— Start Supplied material —
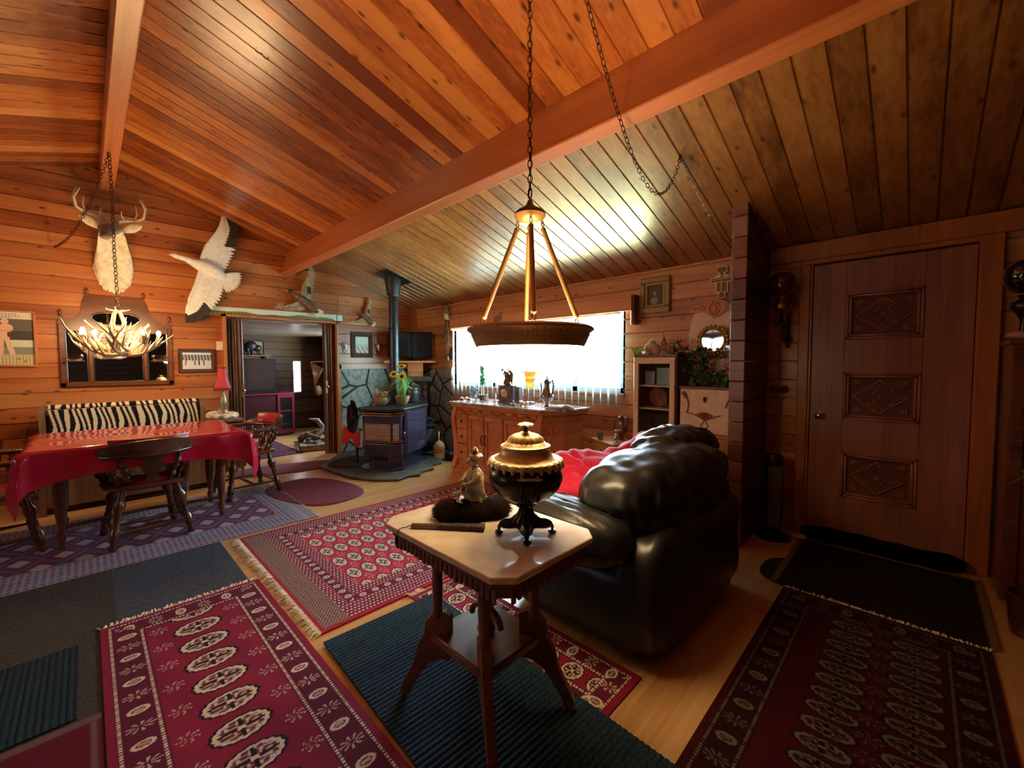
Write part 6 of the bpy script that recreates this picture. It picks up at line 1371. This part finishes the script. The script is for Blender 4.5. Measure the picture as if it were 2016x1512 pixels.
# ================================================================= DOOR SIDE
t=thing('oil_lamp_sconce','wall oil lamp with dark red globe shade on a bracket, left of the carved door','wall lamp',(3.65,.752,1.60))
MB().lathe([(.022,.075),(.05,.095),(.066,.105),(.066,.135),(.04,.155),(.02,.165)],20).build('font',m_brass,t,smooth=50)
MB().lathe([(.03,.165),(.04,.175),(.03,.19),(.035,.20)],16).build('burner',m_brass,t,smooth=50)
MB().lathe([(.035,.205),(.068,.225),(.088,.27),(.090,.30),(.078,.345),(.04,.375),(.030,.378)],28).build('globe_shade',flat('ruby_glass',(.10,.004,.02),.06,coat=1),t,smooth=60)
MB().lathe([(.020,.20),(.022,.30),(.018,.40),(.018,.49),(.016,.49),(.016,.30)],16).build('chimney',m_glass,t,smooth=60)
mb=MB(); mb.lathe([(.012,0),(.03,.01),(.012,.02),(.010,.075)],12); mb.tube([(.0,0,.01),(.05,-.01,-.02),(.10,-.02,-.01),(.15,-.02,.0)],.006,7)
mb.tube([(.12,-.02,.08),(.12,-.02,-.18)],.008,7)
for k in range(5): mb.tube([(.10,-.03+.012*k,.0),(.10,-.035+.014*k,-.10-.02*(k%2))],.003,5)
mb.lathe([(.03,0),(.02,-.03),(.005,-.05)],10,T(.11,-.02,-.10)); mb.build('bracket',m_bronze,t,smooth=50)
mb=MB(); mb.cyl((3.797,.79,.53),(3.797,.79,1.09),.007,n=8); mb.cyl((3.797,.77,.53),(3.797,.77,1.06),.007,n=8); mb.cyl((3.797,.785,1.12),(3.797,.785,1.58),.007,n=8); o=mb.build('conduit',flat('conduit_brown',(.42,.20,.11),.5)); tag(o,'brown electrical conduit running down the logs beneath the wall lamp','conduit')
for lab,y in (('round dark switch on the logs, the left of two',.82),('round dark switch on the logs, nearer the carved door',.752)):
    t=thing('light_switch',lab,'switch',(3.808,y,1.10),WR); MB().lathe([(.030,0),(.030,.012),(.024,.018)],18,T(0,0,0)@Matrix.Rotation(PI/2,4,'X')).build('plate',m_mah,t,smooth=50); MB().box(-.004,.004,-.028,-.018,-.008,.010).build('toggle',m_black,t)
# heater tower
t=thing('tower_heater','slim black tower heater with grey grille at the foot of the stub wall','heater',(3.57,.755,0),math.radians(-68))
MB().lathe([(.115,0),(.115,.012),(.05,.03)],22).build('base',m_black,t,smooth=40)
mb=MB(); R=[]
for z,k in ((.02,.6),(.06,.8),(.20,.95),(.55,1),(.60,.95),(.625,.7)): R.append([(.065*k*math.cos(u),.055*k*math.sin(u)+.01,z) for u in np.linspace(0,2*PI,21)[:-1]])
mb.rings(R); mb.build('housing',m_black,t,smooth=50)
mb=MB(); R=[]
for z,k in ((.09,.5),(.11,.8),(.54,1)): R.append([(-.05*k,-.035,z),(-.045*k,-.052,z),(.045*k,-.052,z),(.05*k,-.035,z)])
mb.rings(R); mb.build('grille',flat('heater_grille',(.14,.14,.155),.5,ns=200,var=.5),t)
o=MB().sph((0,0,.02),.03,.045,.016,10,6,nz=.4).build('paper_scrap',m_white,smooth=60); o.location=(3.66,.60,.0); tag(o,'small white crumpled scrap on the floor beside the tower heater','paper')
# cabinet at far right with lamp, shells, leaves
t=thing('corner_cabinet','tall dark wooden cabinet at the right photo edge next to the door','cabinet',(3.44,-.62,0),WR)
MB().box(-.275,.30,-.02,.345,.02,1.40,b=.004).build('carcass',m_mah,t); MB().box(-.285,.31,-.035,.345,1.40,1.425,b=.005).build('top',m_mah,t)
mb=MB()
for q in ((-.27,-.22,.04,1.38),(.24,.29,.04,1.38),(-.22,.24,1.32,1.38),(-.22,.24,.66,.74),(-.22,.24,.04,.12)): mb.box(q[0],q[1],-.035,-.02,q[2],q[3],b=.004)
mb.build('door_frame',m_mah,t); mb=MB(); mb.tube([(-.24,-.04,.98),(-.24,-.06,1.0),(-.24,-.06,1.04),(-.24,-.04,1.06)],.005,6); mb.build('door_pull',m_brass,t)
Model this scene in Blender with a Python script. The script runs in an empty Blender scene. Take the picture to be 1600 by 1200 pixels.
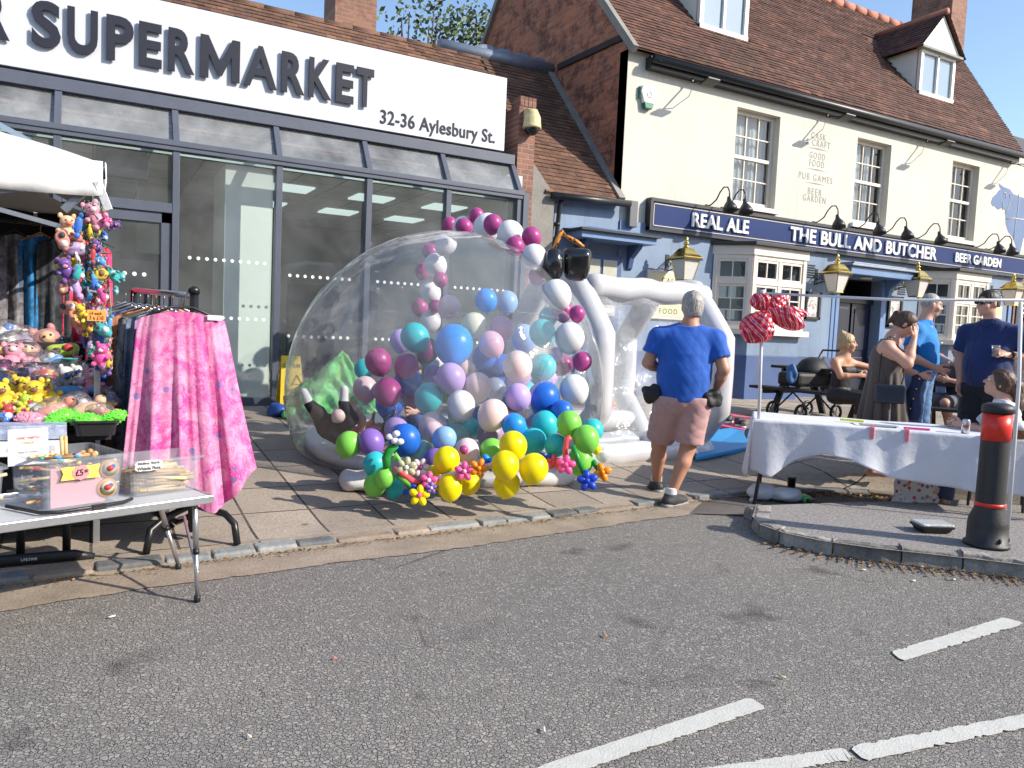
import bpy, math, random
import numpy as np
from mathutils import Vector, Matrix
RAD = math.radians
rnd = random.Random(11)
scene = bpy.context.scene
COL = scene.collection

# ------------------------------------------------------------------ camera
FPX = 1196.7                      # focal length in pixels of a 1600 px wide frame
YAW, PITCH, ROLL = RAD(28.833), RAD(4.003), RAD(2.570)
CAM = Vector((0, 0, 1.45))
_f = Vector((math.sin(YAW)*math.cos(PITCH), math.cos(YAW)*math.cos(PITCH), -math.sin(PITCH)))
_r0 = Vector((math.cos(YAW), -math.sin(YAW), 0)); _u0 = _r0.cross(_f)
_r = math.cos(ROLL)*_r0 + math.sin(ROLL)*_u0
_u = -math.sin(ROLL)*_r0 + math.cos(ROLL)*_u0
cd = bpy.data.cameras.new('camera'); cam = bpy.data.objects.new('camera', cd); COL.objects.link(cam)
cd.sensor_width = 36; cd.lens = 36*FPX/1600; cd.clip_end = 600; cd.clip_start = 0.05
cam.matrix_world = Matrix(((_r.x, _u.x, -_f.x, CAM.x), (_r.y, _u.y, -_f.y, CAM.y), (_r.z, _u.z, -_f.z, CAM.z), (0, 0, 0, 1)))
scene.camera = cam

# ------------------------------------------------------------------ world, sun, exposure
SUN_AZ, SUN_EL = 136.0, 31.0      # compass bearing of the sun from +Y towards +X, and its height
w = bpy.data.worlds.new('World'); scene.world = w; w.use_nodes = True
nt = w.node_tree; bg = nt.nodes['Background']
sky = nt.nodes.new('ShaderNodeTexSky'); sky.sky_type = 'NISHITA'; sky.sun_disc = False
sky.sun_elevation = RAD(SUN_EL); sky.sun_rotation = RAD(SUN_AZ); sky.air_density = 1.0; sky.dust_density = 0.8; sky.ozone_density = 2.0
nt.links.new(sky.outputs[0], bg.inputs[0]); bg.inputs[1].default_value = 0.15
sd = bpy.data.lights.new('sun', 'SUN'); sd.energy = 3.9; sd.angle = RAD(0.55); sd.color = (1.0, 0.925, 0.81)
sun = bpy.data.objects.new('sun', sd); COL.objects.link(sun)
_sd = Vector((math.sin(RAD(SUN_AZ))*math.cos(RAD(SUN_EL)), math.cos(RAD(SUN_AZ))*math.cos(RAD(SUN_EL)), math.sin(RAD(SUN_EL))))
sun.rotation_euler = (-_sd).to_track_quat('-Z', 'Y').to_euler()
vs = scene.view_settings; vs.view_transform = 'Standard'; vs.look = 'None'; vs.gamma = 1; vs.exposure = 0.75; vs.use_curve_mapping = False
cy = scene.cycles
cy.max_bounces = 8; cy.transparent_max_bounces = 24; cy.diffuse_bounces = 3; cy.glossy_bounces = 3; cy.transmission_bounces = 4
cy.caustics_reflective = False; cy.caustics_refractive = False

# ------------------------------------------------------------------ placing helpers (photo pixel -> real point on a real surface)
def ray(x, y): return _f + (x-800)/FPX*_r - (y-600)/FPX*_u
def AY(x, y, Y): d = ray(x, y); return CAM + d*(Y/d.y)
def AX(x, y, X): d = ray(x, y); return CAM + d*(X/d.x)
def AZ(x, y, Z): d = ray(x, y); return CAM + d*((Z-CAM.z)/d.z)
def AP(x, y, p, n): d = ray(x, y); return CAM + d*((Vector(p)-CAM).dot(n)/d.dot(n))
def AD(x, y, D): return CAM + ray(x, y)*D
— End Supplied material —
* Instructions for the task *
Starting at the line with "Model this scene" and ending at the line with "COL = scene.collection", copy each line exactly, both ends included. Do not copy the pictures.

* Exercise output *
Model this scene in Blender with a Python script. The script runs in an empty Blender scene. Take the picture to be 1600 by 1200 pixels.
import bpy, math, random
import numpy as np
from mathutils import Vector, Matrix
RAD = math.radians
rnd = random.Random(11)
scene = bpy.context.scene
COL = scene.collection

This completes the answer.